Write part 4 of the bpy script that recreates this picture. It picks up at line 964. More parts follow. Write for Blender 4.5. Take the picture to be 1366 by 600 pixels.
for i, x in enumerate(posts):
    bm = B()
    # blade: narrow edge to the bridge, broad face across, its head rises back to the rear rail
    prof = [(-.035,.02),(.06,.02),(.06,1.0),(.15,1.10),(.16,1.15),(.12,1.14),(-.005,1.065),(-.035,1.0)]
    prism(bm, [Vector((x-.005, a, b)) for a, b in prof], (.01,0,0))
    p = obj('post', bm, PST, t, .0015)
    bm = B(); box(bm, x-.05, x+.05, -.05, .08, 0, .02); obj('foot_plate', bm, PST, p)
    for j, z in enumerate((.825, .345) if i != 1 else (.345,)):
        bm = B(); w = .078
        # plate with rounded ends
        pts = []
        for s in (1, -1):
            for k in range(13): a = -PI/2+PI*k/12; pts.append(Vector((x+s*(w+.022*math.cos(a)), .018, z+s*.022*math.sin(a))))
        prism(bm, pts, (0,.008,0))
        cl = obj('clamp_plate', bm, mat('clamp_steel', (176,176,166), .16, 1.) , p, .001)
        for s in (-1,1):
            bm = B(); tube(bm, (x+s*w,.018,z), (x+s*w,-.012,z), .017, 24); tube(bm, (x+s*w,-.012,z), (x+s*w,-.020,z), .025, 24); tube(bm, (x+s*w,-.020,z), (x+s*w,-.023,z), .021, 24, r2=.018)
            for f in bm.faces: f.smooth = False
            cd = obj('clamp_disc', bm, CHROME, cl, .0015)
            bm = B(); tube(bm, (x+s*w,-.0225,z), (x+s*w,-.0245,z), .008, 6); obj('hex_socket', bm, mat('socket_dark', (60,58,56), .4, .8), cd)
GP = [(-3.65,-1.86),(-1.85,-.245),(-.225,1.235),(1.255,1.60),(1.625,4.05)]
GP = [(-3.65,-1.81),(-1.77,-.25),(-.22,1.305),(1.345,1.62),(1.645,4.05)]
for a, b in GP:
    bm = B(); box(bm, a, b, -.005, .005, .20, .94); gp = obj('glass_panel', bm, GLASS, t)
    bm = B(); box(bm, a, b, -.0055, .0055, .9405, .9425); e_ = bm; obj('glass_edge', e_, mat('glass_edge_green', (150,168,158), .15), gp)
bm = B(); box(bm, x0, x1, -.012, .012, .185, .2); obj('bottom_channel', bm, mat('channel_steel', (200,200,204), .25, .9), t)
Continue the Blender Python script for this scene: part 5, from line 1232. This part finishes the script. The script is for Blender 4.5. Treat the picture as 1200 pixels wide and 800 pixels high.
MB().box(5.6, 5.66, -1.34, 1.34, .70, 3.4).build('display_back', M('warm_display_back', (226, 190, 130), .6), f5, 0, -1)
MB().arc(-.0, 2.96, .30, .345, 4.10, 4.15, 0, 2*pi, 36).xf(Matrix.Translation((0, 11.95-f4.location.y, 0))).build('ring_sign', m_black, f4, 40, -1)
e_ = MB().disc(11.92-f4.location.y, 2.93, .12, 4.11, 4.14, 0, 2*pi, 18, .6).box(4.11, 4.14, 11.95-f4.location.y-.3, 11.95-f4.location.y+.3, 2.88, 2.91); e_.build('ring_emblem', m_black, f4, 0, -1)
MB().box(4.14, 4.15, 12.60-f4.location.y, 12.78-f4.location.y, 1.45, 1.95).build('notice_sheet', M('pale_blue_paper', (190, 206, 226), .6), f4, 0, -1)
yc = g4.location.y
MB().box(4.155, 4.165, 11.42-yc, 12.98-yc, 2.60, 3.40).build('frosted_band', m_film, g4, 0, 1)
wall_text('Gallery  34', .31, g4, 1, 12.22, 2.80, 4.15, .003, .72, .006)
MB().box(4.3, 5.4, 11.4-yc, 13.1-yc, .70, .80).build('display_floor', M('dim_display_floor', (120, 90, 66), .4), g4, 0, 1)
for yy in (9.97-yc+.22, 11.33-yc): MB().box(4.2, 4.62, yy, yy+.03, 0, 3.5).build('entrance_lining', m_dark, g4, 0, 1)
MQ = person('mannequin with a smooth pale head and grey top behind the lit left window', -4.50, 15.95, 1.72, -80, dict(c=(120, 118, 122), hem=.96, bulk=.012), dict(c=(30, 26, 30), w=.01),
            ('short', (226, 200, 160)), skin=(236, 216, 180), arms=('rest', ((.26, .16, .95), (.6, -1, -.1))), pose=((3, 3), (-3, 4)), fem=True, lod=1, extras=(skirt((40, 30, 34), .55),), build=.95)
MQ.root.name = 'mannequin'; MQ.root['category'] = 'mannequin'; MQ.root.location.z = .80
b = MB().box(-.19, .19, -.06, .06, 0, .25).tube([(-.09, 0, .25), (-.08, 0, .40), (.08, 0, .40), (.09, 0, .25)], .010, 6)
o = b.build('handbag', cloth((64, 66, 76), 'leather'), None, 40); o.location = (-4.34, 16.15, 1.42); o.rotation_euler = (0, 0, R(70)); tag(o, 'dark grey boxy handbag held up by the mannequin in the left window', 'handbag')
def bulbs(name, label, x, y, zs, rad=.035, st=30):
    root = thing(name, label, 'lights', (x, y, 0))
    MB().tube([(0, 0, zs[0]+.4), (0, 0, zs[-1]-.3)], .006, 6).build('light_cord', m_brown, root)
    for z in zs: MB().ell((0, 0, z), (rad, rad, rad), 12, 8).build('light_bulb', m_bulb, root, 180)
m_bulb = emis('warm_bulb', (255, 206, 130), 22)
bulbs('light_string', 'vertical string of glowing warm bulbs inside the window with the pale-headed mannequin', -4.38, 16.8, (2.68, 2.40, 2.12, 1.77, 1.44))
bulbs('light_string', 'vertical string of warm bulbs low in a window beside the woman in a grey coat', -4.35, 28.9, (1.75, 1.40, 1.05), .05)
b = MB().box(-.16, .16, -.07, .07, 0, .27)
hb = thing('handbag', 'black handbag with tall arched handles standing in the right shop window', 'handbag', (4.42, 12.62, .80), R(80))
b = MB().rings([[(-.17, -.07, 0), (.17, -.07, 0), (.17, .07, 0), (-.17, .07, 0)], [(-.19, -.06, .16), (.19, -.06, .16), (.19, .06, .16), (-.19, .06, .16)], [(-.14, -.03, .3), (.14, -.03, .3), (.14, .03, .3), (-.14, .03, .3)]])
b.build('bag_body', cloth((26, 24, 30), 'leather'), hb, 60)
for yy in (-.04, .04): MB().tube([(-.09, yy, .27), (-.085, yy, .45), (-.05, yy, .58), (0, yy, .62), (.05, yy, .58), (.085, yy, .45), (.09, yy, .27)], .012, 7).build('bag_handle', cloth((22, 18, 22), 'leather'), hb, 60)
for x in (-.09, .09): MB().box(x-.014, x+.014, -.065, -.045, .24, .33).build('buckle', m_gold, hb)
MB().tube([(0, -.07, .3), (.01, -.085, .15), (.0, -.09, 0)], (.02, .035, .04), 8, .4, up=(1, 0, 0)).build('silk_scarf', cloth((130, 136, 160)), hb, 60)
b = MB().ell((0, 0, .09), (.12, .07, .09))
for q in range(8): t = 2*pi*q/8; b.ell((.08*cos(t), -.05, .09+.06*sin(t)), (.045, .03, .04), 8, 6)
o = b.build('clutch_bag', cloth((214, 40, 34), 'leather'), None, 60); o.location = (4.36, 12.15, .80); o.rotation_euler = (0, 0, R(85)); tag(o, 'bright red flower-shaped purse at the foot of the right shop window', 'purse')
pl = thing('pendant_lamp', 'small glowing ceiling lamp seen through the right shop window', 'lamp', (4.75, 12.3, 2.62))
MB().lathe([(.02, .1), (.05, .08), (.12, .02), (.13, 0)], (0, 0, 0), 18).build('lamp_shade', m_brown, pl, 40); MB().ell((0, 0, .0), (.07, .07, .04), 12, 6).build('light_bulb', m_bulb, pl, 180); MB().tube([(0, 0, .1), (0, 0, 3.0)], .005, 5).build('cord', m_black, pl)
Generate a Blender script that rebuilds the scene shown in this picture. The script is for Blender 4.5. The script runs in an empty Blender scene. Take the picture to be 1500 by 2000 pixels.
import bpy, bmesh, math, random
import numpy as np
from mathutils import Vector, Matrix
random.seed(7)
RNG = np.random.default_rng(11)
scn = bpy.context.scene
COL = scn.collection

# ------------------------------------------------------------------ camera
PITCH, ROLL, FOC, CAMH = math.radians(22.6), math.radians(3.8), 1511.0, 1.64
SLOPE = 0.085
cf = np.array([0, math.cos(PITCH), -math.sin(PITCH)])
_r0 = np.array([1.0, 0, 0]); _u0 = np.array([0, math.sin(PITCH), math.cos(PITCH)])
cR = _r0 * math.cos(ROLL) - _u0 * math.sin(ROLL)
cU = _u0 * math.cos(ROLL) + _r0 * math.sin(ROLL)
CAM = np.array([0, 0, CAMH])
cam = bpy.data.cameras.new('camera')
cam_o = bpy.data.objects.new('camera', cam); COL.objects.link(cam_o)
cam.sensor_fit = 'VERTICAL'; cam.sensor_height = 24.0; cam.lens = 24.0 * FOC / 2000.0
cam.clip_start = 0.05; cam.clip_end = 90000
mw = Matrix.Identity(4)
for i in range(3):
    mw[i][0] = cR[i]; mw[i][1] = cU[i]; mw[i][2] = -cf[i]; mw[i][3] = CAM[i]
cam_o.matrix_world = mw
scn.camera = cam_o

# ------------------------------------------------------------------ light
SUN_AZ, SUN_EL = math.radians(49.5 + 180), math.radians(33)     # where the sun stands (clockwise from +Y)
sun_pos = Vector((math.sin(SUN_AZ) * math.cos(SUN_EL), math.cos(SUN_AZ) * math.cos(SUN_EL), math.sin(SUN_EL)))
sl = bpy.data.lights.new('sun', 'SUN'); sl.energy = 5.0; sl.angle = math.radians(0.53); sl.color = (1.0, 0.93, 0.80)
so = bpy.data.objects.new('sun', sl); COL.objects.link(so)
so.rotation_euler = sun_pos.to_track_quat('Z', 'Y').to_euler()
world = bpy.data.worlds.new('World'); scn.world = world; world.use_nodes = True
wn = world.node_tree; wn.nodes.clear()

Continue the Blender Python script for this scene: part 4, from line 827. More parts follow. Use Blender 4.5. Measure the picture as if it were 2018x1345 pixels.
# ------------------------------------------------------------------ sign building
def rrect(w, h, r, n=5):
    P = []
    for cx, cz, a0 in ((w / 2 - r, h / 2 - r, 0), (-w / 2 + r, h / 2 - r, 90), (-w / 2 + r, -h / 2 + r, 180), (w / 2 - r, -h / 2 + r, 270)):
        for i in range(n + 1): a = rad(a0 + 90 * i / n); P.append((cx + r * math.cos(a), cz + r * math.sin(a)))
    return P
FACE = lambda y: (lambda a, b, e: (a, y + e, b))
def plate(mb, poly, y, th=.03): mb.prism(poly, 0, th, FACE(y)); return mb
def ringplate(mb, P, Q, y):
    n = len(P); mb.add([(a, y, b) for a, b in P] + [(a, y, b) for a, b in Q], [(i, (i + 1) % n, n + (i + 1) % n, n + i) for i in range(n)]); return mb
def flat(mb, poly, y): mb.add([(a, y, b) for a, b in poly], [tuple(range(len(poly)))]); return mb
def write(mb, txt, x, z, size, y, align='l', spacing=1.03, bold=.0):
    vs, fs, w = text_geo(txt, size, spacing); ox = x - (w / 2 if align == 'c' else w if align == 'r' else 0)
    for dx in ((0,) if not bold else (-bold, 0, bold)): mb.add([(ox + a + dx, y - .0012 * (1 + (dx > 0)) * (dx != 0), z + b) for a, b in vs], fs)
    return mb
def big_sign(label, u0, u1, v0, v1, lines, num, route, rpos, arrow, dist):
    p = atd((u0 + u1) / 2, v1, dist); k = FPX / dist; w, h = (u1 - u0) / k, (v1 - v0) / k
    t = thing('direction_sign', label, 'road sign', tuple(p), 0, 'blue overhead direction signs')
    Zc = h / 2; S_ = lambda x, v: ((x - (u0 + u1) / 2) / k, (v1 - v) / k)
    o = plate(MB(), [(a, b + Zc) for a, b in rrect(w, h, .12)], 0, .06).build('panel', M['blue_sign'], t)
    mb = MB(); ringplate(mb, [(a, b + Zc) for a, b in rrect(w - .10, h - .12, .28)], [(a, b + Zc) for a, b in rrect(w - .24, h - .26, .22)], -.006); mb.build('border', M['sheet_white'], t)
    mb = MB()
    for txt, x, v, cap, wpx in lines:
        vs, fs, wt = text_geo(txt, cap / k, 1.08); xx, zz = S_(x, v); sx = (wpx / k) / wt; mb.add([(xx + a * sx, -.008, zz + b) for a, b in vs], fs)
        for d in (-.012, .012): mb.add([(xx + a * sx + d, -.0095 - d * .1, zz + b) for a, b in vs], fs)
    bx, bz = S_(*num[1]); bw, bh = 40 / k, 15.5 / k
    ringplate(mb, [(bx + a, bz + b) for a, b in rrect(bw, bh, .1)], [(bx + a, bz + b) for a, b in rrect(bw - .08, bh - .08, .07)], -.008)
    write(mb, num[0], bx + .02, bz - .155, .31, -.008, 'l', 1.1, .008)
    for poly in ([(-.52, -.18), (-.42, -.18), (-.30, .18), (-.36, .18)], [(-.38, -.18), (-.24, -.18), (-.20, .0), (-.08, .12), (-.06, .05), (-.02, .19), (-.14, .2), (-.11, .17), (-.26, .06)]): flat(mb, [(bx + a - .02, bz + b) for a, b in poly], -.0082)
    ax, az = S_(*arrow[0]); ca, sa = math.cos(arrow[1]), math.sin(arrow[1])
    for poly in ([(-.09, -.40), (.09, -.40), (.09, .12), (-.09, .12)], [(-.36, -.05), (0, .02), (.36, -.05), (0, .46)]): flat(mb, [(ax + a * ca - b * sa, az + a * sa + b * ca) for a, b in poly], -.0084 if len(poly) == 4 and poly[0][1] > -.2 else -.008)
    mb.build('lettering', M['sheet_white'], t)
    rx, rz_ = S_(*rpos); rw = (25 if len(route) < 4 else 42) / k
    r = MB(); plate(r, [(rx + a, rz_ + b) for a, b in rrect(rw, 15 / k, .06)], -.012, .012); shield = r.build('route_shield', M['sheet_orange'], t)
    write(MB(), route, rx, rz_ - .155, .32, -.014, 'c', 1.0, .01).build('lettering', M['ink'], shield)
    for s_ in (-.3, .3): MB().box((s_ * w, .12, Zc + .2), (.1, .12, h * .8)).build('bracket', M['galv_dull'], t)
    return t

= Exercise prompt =
Reproduce word for word the material above, beginning with the line that contains "Generate a Blender" and ending with the line that contains "COL = scn.collection".

= Solution below =
Generate a Blender script that rebuilds the scene shown in this picture. The script is for Blender 4.5. The script runs in an empty Blender scene. Take the picture to be 1500 by 2000 pixels.
import bpy, bmesh, math, random
import numpy as np
from mathutils import Vector, Matrix
random.seed(7)
RNG = np.random.default_rng(11)
scn = bpy.context.scene
COL = scn.collection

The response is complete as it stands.